--- begin ---

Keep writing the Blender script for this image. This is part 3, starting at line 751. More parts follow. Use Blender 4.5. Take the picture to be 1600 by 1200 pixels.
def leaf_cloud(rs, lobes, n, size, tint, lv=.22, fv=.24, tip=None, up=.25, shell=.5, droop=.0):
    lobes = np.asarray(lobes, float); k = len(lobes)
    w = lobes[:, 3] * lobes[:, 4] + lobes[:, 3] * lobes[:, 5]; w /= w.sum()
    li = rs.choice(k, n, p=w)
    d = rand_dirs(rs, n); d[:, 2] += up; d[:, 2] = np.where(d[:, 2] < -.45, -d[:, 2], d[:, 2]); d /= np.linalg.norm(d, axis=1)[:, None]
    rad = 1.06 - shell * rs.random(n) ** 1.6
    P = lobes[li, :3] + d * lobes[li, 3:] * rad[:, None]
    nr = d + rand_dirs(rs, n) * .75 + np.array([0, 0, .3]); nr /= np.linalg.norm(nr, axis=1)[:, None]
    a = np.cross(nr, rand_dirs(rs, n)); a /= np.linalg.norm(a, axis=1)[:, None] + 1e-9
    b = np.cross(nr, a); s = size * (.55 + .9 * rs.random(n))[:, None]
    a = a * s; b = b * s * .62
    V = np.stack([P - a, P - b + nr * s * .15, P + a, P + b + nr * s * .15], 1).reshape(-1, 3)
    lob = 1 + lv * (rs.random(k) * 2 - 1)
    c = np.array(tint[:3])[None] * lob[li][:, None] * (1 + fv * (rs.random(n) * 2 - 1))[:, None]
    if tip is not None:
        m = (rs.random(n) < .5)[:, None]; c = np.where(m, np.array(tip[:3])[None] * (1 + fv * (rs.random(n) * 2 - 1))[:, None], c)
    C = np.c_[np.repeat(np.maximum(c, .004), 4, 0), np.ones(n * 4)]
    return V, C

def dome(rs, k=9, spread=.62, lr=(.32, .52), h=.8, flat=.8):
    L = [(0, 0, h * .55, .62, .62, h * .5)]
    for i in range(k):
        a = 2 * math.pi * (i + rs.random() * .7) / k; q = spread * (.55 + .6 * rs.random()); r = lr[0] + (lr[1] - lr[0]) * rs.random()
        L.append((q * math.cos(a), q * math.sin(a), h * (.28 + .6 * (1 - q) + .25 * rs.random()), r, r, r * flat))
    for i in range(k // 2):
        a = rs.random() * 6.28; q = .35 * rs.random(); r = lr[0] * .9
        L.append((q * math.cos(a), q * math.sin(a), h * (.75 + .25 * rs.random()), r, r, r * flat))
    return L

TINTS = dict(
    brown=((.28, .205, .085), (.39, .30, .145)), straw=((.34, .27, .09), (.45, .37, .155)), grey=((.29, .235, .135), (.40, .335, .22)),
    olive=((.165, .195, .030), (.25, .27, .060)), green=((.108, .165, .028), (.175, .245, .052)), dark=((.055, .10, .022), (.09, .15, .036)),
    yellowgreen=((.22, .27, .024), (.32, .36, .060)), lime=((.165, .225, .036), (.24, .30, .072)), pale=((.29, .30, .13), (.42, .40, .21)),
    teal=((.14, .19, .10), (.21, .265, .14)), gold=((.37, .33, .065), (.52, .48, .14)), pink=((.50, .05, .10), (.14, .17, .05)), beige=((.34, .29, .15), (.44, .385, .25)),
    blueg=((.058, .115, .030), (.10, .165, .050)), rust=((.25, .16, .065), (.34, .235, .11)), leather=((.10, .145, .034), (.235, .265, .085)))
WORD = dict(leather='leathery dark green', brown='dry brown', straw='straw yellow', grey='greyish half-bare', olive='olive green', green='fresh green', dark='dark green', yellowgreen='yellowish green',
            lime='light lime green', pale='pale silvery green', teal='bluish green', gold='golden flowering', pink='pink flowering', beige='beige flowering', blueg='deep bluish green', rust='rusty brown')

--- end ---

§ **Given request**
Reproduce all of the material above word for word.

§ **Expected answer**
Keep writing the Blender script for this image. This is part 3, starting at line 751. More parts follow. Use Blender 4.5. Take the picture to be 1600 by 1200 pixels.
def leaf_cloud(rs, lobes, n, size, tint, lv=.22, fv=.24, tip=None, up=.25, shell=.5, droop=.0):
    lobes = np.asarray(lobes, float); k = len(lobes)
    w = lobes[:, 3] * lobes[:, 4] + lobes[:, 3] * lobes[:, 5]; w /= w.sum()
    li = rs.choice(k, n, p=w)
    d = rand_dirs(rs, n); d[:, 2] += up; d[:, 2] = np.where(d[:, 2] < -.45, -d[:, 2], d[:, 2]); d /= np.linalg.norm(d, axis=1)[:, None]
    rad = 1.06 - shell * rs.random(n) ** 1.6
    P = lobes[li, :3] + d * lobes[li, 3:] * rad[:, None]
    nr = d + rand_dirs(rs, n) * .75 + np.array([0, 0, .3]); nr /= np.linalg.norm(nr, axis=1)[:, None]
    a = np.cross(nr, rand_dirs(rs, n)); a /= np.linalg.norm(a, axis=1)[:, None] + 1e-9
    b = np.cross(nr, a); s = size * (.55 + .9 * rs.random(n))[:, None]
    a = a * s; b = b * s * .62
    V = np.stack([P - a, P - b + nr * s * .15, P + a, P + b + nr * s * .15], 1).reshape(-1, 3)
    lob = 1 + lv * (rs.random(k) * 2 - 1)
    c = np.array(tint[:3])[None] * lob[li][:, None] * (1 + fv * (rs.random(n) * 2 - 1))[:, None]
    if tip is not None:
        m = (rs.random(n) < .5)[:, None]; c = np.where(m, np.array(tip[:3])[None] * (1 + fv * (rs.random(n) * 2 - 1))[:, None], c)
    C = np.c_[np.repeat(np.maximum(c, .004), 4, 0), np.ones(n * 4)]
    return V, C

def dome(rs, k=9, spread=.62, lr=(.32, .52), h=.8, flat=.8):
    L = [(0, 0, h * .55, .62, .62, h * .5)]
    for i in range(k):
        a = 2 * math.pi * (i + rs.random() * .7) / k; q = spread * (.55 + .6 * rs.random()); r = lr[0] + (lr[1] - lr[0]) * rs.random()
        L.append((q * math.cos(a), q * math.sin(a), h * (.28 + .6 * (1 - q) + .25 * rs.random()), r, r, r * flat))
    for i in range(k // 2):
        a = rs.random() * 6.28; q = .35 * rs.random(); r = lr[0] * .9
        L.append((q * math.cos(a), q * math.sin(a), h * (.75 + .25 * rs.random()), r, r, r * flat))
    return L

TINTS = dict(
    brown=((.28, .205, .085), (.39, .30, .145)), straw=((.34, .27, .09), (.45, .37, .155)), grey=((.29, .235, .135), (.40, .335, .22)),
    olive=((.165, .195, .030), (.25, .27, .060)), green=((.108, .165, .028), (.175, .245, .052)), dark=((.055, .10, .022), (.09, .15, .036)),
    yellowgreen=((.22, .27, .024), (.32, .36, .060)), lime=((.165, .225, .036), (.24, .30, .072)), pale=((.29, .30, .13), (.42, .40, .21)),
    teal=((.14, .19, .10), (.21, .265, .14)), gold=((.37, .33, .065), (.52, .48, .14)), pink=((.50, .05, .10), (.14, .17, .05)), beige=((.34, .29, .15), (.44, .385, .25)),
    blueg=((.058, .115, .030), (.10, .165, .050)), rust=((.25, .16, .065), (.34, .235, .11)), leather=((.10, .145, .034), (.235, .265, .085)))
WORD = dict(leather='leathery dark green', brown='dry brown', straw='straw yellow', grey='greyish half-bare', olive='olive green', green='fresh green', dark='dark green', yellowgreen='yellowish green',
            lime='light lime green', pale='pale silvery green', teal='bluish green', gold='golden flowering', pink='pink flowering', beige='beige flowering', blueg='deep bluish green', rust='rusty brown')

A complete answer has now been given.